E como um governo pode, de um lado se
propor a combater o racismo e a mortalidade de jovens negros por meio da
criação de uma Secretaria de Promoção da Igualdade Racial e do Programa
Juventude Viva e, ao mesmo tempo, investir pesadamente na Polícia
Militar? Porque a fala do seu Secretário de Direitos Humanos, Rogério
Sotilli, que se posicionou contrário à Operação, não foi ouvida?
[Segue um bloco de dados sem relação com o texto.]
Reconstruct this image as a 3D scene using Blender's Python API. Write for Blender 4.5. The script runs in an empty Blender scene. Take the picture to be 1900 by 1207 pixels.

O resultado disso está bem registrado: no final de outubro passado no
Parque Novo Mundo um policial da Operação Delegada assassinou a tiros um
jovem de 17 anos, um dia após a execução do jovem Douglas por outro PM,
quando antes de morrer perguntou ao seu matador: “Porque o senhor
atirou em mim?”
São jovens como Douglas, cidadãos pobres e
negros como Amarildo que mostram a necessidade de reinventar a segurança
pública no país e também na cidade de São Paulo. Um governo que se diz
popular não pode repetir os velhos erros em relação ao tema, ou a velha
prática das elites nacionais de eliminar e descartar a sua população
pobre por meio do uso da força policial, sobretudo de forma ilegal e
violenta.
Para que se faça o uso legítimo do termo “governo
popular”, o governo Haddad precisa urgentemente colocar em prática o que
ouviu do povo nos espaços de diálogo. Não à Operação Delegada.
Não à violência policial. Não à morte da juventude preta, pobre e
periférica. Por uma cidade que respeite os direitos humanos de seus
cidadãos, independente de classe, gênero, raça ou orientação sexual. Por
uma gestão efetivamente democrática e popular.